Ele considera que a pesquisa traz um dado importante:
- O conhecimento que as pessoas demonstram ter dos movimentos sociais não é desprezível: 97% conhecem o MST no Brasil. Ora, as taxas de engajamento dos brasileiros em associações e partidos são de apenas 20%.

Movimentos se defendem
Para eles, noticiário influencia resultados

Os movimentos sociais incluídos na pesquisa do Ibope disseram considerar que os resultados atestam o apoio da sociedade aos seus objetivos. Para a direção do MST, porém, as pessoas são influenciadas pelo noticiário sobre as ações dos movimentos - que, semana passada, por exemplo, mostrou ações violentas praticadas por sem-terra contra prédios públicos e privados em todo o país.
O Movimento dos Atingidos por Barragens (MAB) disse ter entendido que a pesquisa mostrou dados favoráveis à sua causa.
"Demonstrou que o movimento tem boa aceitação, principalmente entre os que nos conhecem bem, e que palavras como justiça, igualdade e coragem foram as mais usadas para nos definir", respondeu o MAB, que também prefere culpar a mídia pela imagem que a sociedade tem do movimento.
A Comissão Pastoral da Terra destacou que, embora a pesquisa tenha sido feita por uma instituição reconhecida como o Ibope, foi encomendada pela Vale, envolvida nos conflitos.
- A sociedade não está alheia aos movimentos em seu tecido, mas tem tido a mídia como único canal de leitura dos movimentos.

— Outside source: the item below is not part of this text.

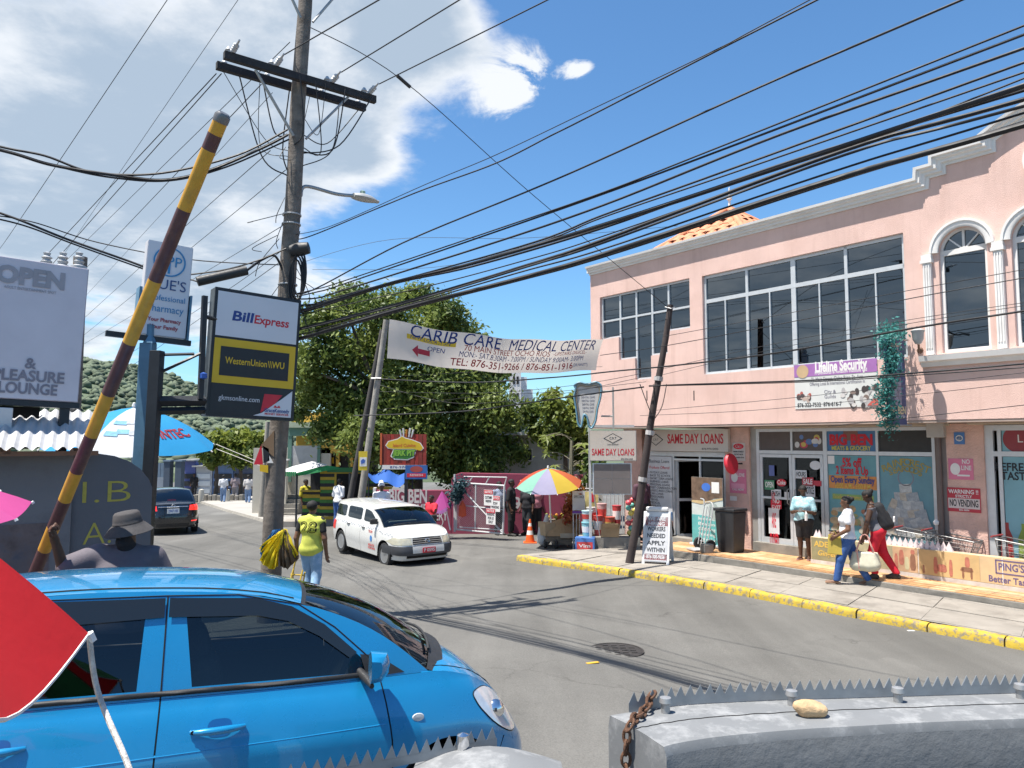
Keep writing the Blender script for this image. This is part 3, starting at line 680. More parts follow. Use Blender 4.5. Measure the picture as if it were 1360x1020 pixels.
def make_car(S):
  T = curve(S['T']); CR = curve(S['crown']); B = S['B']; W = S['W']; a_f = curve(S['af']); a_b = curve(S['ab']); bb = curve(S['b']); p = S.get('p',5.)
  arf,arb = S['Lf'],S['Lb']; ZG = curve(S['zg']); root = S['root']; paint = S['paint']; ctr = (0,0,.6)
  def rr(u,z): return min(1,max(0,(z - B) / (T(u) - B)))
  def ring(xn,r): return W * bb(r) * max(0,1 - abs(xn) ** p) ** (1 / p)
  def side(sg):
    def f(u,z):
      xn = u / (arf if u > 0 else arb); xn = max(-.9999,min(.9999,xn)); r = rr(u,z); a = (arf * a_f(r) if u > 0 else arb * a_b(r))
      return (xn * a,sg * ring(xn,r),z)
    return f
  def end(sg):
    def f(ph,z):
      c = max(0,math.cos(ph)); xn = sg * c ** (2 / p); L_ = arf if sg > 0 else arb; u = xn * L_; r = rr(u,z); a = L_ * (a_f(r) if sg > 0 else a_b(r))
      return (xn * a,math.copysign(abs(math.sin(ph)) ** (2 / p),ph) * W * bb(r),z)
    return f
  def face(sg):
    def f(y,z):
      yn = min(.995,abs(y) / W); xn = sg * max(0,1 - yn ** p) ** (1 / p); L_ = arf if sg > 0 else arb; r = rr(xn * L_,z); a = L_ * (a_f(r) if sg > 0 else a_b(r))
      return (xn * a,math.copysign(yn,y) * W * bb(r),z)
    return f
  def top(u,k):
    xn = max(-.9999,min(.9999,u / (arf if u > 0 else arb))); a = (arf * a_f(1) if u > 0 else arb * a_b(1)); k = max(-1,min(1,k))
    return (xn * a,k * ring(xn,1),T(u) + CR(u) * (1 - abs(k) ** 2.4))
  def gs_(sg):
    def f(u,z):
      xn = max(-.9999,min(.9999,u / (arf if u > 0 else arb))); d = z - T(u); y0 = ring(xn,1) * .992; a = (a_f(1) if u > 0 else a_b(1))
      return (u * a,sg * (y0 - S['tum'] * d - S.get('tum2',.12) * d * d),z)
    return f
  G1 = gs_(1)
  def roof(t,k):
    k = max(-1,min(1,k)); x0 = S['xr'] - S.get('rb',.05) * (1 - k * k); x1 = S['xh'] + .07 * (1 - k * k); u = x0 + (x1 - x0) * t; ue = S['xr'] + (S['xh'] - S['xr']) * t
    q = G1(ue,ZG(ue)); return (u,k * q[1],ZG(ue) + S['roofc'] * (1 - abs(k) ** 2.6))
  def wind(t,k):
    k = max(-1,min(1,k)); a = G1(S['xc'],T(S['xc'])); h = roof(1,k)
    b0 = Vector((a[0] + S.get('cb',.16) * (1 - k * k),k * a[1],T(S['xc']) + CR(S['xc']) * (1 - abs(k) ** 2.4)))
    q = b0.lerp(Vector(h),t); bul = S.get('wbul',.05) * math.sin(math.pi * min(1,max(0,t))); return (q.x + bul * .6,q.y,q.z + bul)
  def back(t,k):
    k = max(-1,min(1,k)); a = G1(S['xk'],T(S['xk'])); h = roof(0,k)
    b0 = Vector((a[0] - S.get('kb',.06) * (1 - k * k),k * a[1],T(S['xk']) + CR(S['xk']) * (1 - abs(k) ** 2.4)))
    q = b0.lerp(Vector(h),t); bul = S.get('bbul',.03) * math.sin(math.pi * min(1,max(0,t))); return (q.x - bul,q.y,q.z + bul * .5)
  F = dict(side=side,end=end,face=face,top=top,gside=gs_,roof=roof,wind=wind,back=back,T=T,ZG=ZG)
  ph0 = S.get('ph0',.62); xs_f = math.cos(ph0) ** (2 / p) * arf; xs_b = -math.cos(ph0) ** (2 / p) * arb
  wx = S['wheels']; ra = S['ra']
  st = S.get('step',.07)
  def archpts(cx,x0,x1,rev=False):
    pts = []; z0 = B + .02
    for i in range(19):
      an = math.pi * i / 18; x = cx - ra * math.cos(an); z = S['wr'] + .015 + ra * math.sin(an)
      if z >= z0: pts.append((x,z))
    return [(pts[0][0],z0)] + pts + [(pts[-1][0],z0)]
  g = .004
  cuts = S['cuts']
  xsn = [xs_b] + [c for c in cuts] + [xs_f]; names = S['panels']
  for sg in (-1,1):
    fn = side(sg)
    for i,nm in enumerate(names):
      x0,x1 = xsn[i] + (g if i else 0),xsn[i + 1] - (g if i < len(names) - 1 else 0)
      bot = [(x0,B + .02)]
      for cx in wx:
        ap = [q for q in archpts(cx,x0,x1) if x0 <= q[0] <= x1]
        if ap and (cx - ra < x1 and cx + ra > x0):
          if cx - ra < x0: bot = [(x0,S['wr'] + .015 + math.sqrt(max(0,ra**2 - (cx - x0)**2)))] + ap
          elif cx + ra > x1: bot += ap + [(x1,S['wr'] + .015 + math.sqrt(max(0,ra**2 - (cx - x1)**2)))]
          else: bot += ap
      if bot[-1][0] < x1 - 1e-6: bot.append((x1,B + .02))
      k = max(2,int((x1 - x0) / st)); topc = [(x1 - (x1 - x0) * j / k,T(x1 - (x1 - x0) * j / k) - .0005) for j in range(k + 1)]
      pn = patch(nm,paint,root,bot + topc,fn,ctr,step=st)
      F[(nm,sg)] = pn
      if i: seam([(xsn[i],B + .03),(xsn[i],T(xsn[i]))],lambda u,z,f=fn: tuple(Vector(f(u,z)) * 1 + Vector((0,-sg * .004,0))),M_gap,root)
    for cx in wx:
      mb = MB(); y1 = ring(cx / arf,.5)
      for i in range(12):
        a0,a1 = math.pi * i / 12,math.pi * (i + 1) / 12; q = ra + .003
        mb.add([(cx - q*math.cos(a0),sg*(y1 - .012),S['wr'] + q*math.sin(a0)),(cx - q*math.cos(a1),sg*(y1 - .012),S['wr'] + q*math.sin(a1)),(cx - q*math.cos(a1),sg*(y1 - .35),S['wr'] + q*math.sin(a1)),(cx - q*math.cos(a0),sg*(y1 - .35),S['wr'] + q*math.sin(a0))],[(0,1,2,3)])
      mb.add([(cx + ra*math.cos(2*math.pi*i/24),sg*(y1 - .33),S['wr'] + ra*math.sin(2*math.pi*i/24)) for i in range(24)],[tuple(range(24))])
      mb.build('wheel_well',M_gap,root)
      wheel(root,cx,sg * (y1 - .10),S['wr'],.18,S.get('spokes',8))
  for sg,nm in ((1,'front_body'),(-1,'rear_body')):
    zs = [B + .02,9]; fn = end(sg); k = 24
    phs = [-(ph0) + 2 * ph0 * j / k for j in range(k + 1)]
    pl = [(ph,B + .02) for ph in phs] + [(ph,T(sg * max(0,math.cos(ph)) ** (2 / p) * (arf if sg > 0 else arb)) - .0005) for ph in phs[::-1]]
    F[nm] = patch(nm,S.get('endmat',paint),root,pl,fn,ctr,step=.05)
  if S.get('hood'):
    F['hood'] = patch('bonnet',paint,root,[(S['xc'] - .05,-1),(arf * .9998,-1),(arf * .9998,1),(S['xc'] - .05,1)],top,(S['xc'],0,0),step=.06)
  if S.get('deck'):
    F['deck'] = patch('boot_lid',paint,root,[(-arb * .9998,-1),(S['xk'] + .03,-1),(S['xk'] + .03,1),(-arb * .9998,1)],top,(S['xk'],0,0),step=.06)
  else: patch('tailgate_top',paint,root,[(-arb * .9998,-1),(S['xk'] + .03,-1),(S['xk'] + .03,1),(-arb * .9998,1)],top,(S['xk'],0,0),step=.06)
  kx = 16; xk,xc,xr,xh = S['xk'],S['xc'],S['xr'],S['xh']
  ol = [(xk + (xc - xk) * j / kx,T(xk + (xc - xk) * j / kx)) for j in range(kx + 1)]
  nseg = 10
  fe = []
  for j in range(1,nseg):
    w = Vector(wind(j / nseg,1)); fe.append((w.x / a_f(1),w.z))
  be = []
  for j in range(1,nseg):
    w = Vector(back(j / nseg,1)); be.append((w.x / (a_b(1) if w.x < 0 else a_f(1)),w.z))
  tp = [(xh + (xr - xh) * j / kx,ZG(xh + (xr - xh) * j / kx)) for j in range(kx + 1)]
  outl = ol + fe + tp + be[::-1]
  for sg in (-1,1):
    fn = gs_(sg)
    patch('cabin_side',paint,root,outl,fn,(0,0,1.),holes=S['windows'],step=.06)
    for wpl in S['windows']: patch('window',S.get('glass',G_car),root,wpl,fn,(0,0,1.),step=.08,off=-.004)
  r_ = patch('roof',paint,root,[(0,-1),(1,-1),(1,1),(0,1)],roof,(0,0,1.),step=.05)
  F['roofpart'] = r_
  patch('windscreen',S.get('wglass',G_wind),root,[(.0,-.985),(.97,-.985),(.97,.985),(.0,.985)],wind,(0,0,.9),step=.1,off=-.002)
  patch('windscreen_surround',M_blk,root,[(-.02,-1),(1,-1),(1,1),(-.02,1)],wind,(0,0,.9),step=.1,off=-.003,holes=[[(.03,-.95),(.94,-.95),(.94,.95),(.03,.95)]])
  patch('rear_window',S.get('rglass',S.get('glass',G_car)),root,[(.08,-.93),(.93,-.93),(.93,.93),(.08,.93)],back,(0,0,.9),step=.1,off=-.002)
  patch('tailgate_frame',paint,root,[(0,-1),(1,-1),(1,1),(0,1)],back,(0,0,.9),step=.1,off=-.001,holes=[[(.08,-.93),(.93,-.93),(.93,.93),(.08,.93)]])
  MB().box(-arb * .9,arf * .9,-W * .8,W * .8,B + .03,B + .08).build('floor_pan',M_gap,root)
  zt = min(T(0),T(.5)) - .06
  MB().box(-arb * .85,xc - .12,-W * .88,-W * .84,B + .08,zt).build('door_trim',M_blk,root); MB().box(-arb * .85,xc - .12,W * .84,W * .88,B + .08,zt).build('door_trim',M_blk,root)
  sx0 = S.get('seatx',.15)
  for sy in (-.36,.36):
    for x in (sx0,sx0 - .95):
      mb = MB(); mb.box(x - .05,x + .45,sy - .25,sy + .25,B + .1,.52 + S.get('seatz',0)); mb.obox((x - .13,sy,.78 + S.get('seatz',0)),(.14,.46,.62),Matrix.Rotation(R(-12),3,'Y')); mb.obox((x - .22,sy,1.14 + S.get('seatz',0)),(.1,.26,.17),Matrix.Rotation(R(-8),3,'Y'))
      mb.build('seat',M_seat,root,bevel=.04)
  mb = MB(); mb.grid([[(xc + .06 + .1 * (1 - (k / 6) ** 2),W * .82 * k / 6,T(xc) - .01 + .02 * (1 - abs(k / 6))) for k in range(-6,7)],[(xc - .35,W * .82 * k / 6,T(xc) - .03 + .04 * (1 - abs(k / 6))) for k in range(-6,7)],[(xc - .42,W * .82 * k / 6,T(xc) - .3) for k in range(-6,7)]],flip=True)
  mb.build('dashboard',S.get('dash',M_blk),root,smooth=40)
  sw = Matrix.Translation((xc - .52,S.get('steer',-.36),T(xc) - .02)) @ Matrix.Rotation(R(-65),4,'Y')
  MB().tube([sw @ Vector((.18*math.cos(a*math.pi/10),.18*math.sin(a*math.pi/10),0)) for a in range(21)],.015,6).build('steering_wheel',M_blk,root,smooth=60)
  return F
def wiper(parent,wind,k0,k1,t0=.04,t1=.06):
  P = [Vector(wind(t0 + (t1 - t0) * i / 8,k0 + (k1 - k0) * i / 8)) + Vector((.012,0,.014)) for i in range(9)]
  return MB().tube(P,.009,5).build('wiper',M_blk,parent)
def plate(parent,fn,y,z,w,h,m,txt,tm,sg,name='number_plate'):
  o = Vector(fn(y,z)); n = surf_n(fn,y,z); n = n if n.x * sg > 0 else -n
  M = Matrix.Translation(o + n * .012) @ Vector((n.x,n.y,0)).to_track_quat('-Y','Z').to_matrix().to_4x4()
  me = MB(); me.obox((0,0,0),(w,.012,h)); q = me.mesh(name); q.transform(M); q.materials.append(m); pl = link(name,q,parent,bevel=.004)
  if txt: text(txt,h * .85,tm,pl,M=M,y=-.0075,width=w * .82,bold=.02)
  return pl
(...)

A mídia tem associado as organizações camponesas à violência e ao crime - disse Dirceu Fumagalli, da coordenação da CPT.
A Sociedade Rural Brasileira apontou a mídia como causa de 40% dos entrevistados entenderem que os proprietários atingidos pelos movimentos reagem ilegalmente por seus próprios meios.
- Existe falta de informação. Não precisamos usar recursos próprios para combater invasões - disse o presidente da SRB, Cesário Ramalho da Silva, acrescentando que os movimentos perderam o foco.
O diretor de Sustentabilidade e Relações Institucionais da Vale, Walter Cover, que encomendou a pesquisa, concorda que os movimentos têm passado ao largo da briga pela reforma agrária:
- Querem mudança do modelo econômico ou temas que nada têm a ver com a Vale, que vem sendo alvo das invasões.